## Problem to work on
Copy each line where the word "scene" occurs.

## Exercise material
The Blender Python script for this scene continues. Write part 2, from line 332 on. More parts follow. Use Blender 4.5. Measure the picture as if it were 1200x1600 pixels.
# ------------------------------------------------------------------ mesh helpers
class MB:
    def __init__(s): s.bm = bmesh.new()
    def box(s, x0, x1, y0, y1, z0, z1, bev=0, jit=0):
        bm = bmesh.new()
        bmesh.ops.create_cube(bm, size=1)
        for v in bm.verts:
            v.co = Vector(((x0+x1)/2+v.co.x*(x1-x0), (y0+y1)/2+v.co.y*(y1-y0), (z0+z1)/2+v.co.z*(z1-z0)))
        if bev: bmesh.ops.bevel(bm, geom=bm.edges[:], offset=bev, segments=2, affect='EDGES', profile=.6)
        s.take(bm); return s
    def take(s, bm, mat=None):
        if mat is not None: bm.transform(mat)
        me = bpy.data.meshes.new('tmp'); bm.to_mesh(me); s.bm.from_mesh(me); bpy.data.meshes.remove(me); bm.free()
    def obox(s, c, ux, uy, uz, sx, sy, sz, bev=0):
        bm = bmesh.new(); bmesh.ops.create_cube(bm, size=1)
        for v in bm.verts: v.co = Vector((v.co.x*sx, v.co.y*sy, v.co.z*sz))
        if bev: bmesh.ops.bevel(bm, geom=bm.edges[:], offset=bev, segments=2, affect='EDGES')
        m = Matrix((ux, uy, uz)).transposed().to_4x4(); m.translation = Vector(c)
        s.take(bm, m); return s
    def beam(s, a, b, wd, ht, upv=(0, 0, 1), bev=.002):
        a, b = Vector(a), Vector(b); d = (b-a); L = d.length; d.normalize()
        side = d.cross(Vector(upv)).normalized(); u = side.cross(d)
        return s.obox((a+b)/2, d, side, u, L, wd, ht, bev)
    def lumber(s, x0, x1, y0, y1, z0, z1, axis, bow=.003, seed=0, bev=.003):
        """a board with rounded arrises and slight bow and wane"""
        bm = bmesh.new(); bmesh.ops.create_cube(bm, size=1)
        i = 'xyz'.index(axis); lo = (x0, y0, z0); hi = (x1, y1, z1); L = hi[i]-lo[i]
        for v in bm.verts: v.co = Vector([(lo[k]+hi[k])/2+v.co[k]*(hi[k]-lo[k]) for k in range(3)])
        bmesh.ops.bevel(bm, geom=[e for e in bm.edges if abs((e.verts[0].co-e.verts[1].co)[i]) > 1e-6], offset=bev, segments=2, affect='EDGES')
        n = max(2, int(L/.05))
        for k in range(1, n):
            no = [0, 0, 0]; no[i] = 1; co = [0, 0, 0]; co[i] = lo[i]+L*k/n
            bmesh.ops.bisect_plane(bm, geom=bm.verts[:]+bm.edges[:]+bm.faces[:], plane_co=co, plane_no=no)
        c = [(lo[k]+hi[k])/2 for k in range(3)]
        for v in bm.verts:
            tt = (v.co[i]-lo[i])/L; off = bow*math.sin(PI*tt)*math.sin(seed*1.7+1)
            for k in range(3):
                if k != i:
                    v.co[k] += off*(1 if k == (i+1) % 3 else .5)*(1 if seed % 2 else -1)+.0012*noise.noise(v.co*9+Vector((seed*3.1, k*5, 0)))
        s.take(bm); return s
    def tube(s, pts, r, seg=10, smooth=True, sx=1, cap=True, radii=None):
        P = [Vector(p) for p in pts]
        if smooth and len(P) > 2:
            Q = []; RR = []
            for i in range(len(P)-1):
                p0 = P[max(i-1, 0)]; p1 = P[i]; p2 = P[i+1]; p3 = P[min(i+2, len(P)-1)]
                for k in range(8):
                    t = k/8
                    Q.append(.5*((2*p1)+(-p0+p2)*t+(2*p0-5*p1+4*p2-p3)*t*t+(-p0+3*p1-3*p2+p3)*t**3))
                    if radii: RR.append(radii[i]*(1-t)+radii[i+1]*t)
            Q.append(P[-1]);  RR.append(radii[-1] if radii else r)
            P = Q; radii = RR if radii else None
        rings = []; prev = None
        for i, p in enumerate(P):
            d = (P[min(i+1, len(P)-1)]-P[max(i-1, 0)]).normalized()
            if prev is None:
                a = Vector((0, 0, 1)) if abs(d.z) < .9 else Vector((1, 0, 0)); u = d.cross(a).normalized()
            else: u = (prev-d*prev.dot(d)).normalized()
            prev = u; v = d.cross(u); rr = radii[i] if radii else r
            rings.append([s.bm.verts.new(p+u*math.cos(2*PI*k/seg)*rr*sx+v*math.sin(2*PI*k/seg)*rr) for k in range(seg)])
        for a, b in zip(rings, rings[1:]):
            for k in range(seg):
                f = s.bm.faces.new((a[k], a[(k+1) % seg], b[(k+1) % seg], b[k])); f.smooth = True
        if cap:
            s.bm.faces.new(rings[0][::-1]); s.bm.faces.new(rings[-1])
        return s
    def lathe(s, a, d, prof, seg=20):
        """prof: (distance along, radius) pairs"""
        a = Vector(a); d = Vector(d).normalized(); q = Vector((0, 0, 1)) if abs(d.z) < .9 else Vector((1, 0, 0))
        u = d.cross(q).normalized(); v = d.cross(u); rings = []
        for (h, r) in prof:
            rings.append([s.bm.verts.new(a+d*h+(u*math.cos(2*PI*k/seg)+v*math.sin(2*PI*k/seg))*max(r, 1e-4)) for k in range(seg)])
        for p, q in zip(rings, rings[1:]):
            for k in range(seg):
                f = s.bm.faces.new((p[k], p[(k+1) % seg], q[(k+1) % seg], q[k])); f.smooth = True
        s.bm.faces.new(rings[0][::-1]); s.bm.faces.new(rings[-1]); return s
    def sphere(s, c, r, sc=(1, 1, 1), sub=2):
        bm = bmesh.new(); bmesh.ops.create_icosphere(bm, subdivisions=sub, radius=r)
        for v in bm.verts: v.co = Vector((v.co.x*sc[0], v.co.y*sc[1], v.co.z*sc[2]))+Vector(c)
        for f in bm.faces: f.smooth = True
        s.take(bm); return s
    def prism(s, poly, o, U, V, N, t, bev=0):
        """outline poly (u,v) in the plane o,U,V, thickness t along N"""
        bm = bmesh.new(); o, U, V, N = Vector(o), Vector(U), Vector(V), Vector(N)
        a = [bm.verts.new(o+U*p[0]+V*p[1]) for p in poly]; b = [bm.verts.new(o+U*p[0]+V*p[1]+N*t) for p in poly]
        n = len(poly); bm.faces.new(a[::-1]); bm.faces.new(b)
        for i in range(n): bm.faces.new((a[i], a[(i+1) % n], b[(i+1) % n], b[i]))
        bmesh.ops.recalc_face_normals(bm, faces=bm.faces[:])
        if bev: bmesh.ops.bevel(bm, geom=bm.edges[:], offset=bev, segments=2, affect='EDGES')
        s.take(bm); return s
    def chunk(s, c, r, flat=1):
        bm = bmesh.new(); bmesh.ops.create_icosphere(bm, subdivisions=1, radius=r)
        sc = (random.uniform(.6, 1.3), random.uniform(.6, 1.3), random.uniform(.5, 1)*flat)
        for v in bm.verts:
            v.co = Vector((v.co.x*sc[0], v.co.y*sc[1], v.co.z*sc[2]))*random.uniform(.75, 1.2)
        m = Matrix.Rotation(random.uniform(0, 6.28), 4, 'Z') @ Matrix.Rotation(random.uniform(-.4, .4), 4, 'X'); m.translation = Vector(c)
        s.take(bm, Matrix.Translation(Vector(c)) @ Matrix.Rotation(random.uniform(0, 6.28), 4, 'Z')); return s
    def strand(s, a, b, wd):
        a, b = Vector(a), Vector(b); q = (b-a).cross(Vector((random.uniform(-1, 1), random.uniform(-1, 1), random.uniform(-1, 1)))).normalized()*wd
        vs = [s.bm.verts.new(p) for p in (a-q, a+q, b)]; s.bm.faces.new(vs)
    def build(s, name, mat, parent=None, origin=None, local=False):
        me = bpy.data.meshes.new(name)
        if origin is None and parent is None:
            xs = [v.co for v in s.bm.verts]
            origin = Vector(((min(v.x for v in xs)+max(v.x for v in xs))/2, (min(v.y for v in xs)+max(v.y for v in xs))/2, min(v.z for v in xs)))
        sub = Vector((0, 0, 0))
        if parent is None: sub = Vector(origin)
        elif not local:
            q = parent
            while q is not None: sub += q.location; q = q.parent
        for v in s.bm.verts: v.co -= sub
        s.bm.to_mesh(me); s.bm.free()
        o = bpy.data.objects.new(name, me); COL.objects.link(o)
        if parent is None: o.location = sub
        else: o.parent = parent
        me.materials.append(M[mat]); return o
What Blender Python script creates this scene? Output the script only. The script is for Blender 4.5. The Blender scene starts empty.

## Solution to this problem
The Blender Python script for this scene continues. Write part 2, from line 332 on. More parts follow. Use Blender 4.5. Measure the picture as if it were 1200x1600 pixels.
What Blender Python script creates this scene? Output the script only. The script is for Blender 4.5. The Blender scene starts empty.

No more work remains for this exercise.